Three concrete open questions left by this work. (i) Pure Transformer at longer budget. Whether Pure Transformer at 3.2 M parameters reaches Pure-Mamba sample quality at 200 epochs (instead of 50). The hypothesis is yes, with 4 × the compute. Not pursued here because the downstream pick is between Mamba-class backbones. (ii) Multi-seed loss tightening. Re-run all three backbones with 3 seeds each to tighten the loss numbers. The decision is robust to seed variance, but the published loss numbers should be reported with error bars. (iii) Higher-resolution test. Repeat the comparison at CIFAR-class data (32 × 32, 3 channels) before committing to the SparC3D-scale scaling experiment. Not done in this work due to compute budget; the MambaFlow3D Phase-2 on ModelNet10 is the next-up validation step instead.

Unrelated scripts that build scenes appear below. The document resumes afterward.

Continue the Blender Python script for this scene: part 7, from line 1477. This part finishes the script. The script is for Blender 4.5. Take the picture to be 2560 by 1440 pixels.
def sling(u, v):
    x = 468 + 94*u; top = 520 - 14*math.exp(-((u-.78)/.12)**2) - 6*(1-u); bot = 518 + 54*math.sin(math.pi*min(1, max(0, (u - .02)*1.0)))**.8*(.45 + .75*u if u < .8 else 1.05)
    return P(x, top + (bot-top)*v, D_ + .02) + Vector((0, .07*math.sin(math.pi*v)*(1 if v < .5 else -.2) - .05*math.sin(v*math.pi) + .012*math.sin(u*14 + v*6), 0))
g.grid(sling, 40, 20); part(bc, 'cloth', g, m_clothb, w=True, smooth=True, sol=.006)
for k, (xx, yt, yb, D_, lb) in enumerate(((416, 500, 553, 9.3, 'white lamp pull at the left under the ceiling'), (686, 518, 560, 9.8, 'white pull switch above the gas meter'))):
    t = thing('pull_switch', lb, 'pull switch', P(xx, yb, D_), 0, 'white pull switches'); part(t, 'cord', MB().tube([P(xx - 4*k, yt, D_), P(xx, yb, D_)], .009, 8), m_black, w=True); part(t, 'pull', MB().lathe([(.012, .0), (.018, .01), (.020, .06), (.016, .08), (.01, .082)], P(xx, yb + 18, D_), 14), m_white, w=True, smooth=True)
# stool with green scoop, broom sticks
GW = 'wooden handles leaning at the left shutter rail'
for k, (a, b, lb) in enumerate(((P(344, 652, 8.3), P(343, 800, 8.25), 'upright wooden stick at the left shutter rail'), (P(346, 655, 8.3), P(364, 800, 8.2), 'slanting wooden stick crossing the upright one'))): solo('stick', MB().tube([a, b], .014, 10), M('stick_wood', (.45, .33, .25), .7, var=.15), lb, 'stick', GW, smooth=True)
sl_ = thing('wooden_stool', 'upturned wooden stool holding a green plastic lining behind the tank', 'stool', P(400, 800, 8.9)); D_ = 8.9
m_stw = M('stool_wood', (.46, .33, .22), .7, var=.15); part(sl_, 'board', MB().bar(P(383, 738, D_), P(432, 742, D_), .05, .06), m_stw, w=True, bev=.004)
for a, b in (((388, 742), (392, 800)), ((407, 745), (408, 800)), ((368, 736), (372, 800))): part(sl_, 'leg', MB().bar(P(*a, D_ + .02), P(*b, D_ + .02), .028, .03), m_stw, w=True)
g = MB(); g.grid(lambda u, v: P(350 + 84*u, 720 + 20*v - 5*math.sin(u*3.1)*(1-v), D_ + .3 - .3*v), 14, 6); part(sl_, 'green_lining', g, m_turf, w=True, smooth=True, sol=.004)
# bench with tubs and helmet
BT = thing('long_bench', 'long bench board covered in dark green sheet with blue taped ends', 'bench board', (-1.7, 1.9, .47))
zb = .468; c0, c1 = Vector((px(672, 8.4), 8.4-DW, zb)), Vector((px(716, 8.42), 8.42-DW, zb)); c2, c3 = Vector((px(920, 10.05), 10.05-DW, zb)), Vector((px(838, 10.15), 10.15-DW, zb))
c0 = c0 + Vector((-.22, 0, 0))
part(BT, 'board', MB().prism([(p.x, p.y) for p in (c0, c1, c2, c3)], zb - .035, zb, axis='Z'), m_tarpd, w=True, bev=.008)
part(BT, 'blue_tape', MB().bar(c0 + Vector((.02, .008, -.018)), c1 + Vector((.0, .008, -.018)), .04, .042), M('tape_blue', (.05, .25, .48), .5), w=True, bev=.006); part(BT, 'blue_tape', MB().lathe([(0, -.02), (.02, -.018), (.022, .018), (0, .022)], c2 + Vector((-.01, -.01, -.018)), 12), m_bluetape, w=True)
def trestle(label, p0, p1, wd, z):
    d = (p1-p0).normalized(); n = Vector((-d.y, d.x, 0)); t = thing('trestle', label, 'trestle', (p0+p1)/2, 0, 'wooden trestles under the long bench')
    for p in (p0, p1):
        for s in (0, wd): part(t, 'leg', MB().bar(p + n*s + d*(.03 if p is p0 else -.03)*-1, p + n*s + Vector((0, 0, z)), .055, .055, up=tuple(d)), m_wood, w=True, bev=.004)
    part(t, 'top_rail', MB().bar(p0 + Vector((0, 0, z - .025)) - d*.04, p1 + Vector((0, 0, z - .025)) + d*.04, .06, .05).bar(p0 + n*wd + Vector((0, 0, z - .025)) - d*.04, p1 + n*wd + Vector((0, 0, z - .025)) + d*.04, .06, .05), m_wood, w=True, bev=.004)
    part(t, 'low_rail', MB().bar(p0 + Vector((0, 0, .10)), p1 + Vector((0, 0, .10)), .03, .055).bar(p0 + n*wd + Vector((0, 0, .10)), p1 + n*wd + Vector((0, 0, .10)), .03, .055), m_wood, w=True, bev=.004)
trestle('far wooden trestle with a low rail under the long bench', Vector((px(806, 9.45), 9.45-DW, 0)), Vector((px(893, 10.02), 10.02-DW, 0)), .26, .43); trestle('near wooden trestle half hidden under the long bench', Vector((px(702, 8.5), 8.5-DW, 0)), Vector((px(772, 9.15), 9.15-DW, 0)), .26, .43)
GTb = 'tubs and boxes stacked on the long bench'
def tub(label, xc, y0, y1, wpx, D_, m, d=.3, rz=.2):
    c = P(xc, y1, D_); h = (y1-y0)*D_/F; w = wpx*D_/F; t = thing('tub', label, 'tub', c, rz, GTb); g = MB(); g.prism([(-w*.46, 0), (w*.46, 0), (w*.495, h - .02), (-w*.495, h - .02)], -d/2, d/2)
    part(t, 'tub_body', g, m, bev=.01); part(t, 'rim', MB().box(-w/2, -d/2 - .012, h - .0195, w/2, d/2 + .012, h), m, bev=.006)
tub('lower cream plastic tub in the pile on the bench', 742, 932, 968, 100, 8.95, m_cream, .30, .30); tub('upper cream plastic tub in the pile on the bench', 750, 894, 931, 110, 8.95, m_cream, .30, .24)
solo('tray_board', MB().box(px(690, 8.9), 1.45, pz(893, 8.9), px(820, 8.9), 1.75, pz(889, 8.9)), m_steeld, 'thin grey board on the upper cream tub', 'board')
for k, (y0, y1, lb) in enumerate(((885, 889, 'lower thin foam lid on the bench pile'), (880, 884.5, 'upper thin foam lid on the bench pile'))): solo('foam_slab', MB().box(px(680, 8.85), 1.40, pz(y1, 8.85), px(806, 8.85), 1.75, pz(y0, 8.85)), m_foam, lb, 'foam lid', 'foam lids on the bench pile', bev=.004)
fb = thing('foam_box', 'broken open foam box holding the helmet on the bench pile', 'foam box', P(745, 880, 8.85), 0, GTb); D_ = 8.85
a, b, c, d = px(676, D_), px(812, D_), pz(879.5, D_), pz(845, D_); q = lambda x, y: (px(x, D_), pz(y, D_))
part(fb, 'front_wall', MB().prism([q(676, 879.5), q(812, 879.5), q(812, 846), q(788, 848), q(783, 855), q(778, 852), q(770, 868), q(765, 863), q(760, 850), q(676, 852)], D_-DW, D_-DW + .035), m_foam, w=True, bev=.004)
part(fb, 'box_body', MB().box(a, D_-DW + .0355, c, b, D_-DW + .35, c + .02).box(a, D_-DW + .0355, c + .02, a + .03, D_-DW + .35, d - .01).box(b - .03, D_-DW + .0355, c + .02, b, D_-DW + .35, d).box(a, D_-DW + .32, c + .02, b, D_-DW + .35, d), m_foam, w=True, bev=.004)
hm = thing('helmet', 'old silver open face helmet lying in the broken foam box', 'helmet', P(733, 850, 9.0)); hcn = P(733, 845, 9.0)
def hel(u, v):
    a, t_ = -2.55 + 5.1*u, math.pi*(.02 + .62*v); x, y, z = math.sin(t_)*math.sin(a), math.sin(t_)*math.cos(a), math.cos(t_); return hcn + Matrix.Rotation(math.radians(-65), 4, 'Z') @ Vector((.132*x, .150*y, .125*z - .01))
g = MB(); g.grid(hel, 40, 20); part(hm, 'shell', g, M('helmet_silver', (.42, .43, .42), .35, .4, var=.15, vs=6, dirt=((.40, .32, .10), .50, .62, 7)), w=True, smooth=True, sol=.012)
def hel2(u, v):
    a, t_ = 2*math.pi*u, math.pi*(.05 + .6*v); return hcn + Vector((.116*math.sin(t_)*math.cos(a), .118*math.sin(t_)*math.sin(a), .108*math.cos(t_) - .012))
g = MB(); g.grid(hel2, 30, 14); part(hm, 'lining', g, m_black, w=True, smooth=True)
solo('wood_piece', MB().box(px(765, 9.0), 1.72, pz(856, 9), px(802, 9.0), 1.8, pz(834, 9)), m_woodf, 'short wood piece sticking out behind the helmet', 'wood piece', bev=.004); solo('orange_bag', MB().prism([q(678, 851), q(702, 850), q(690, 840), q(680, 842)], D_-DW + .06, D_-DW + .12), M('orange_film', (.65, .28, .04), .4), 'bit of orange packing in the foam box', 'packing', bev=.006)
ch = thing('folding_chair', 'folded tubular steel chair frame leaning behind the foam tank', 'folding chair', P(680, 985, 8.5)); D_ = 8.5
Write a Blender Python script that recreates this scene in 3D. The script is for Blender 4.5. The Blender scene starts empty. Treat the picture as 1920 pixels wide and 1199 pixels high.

Three backbones, matched parameters, identical training, identical evaluation, ex-ante decision rule. Pure Mamba wins the speed-quality trade-off — indistinguishable from the Hybrid on visual sample quality and 1.44 × faster per step. Pure Transformer fails the quality bar within the 50-epoch budget. The decision is informed by the downstream SparC3D-scale constraint, where the Hybrid's per-block attention becomes more expensive in absolute terms. The Pure-Mamba pick is the backbone choice for the MambaFlow3D scaling work documented in [4].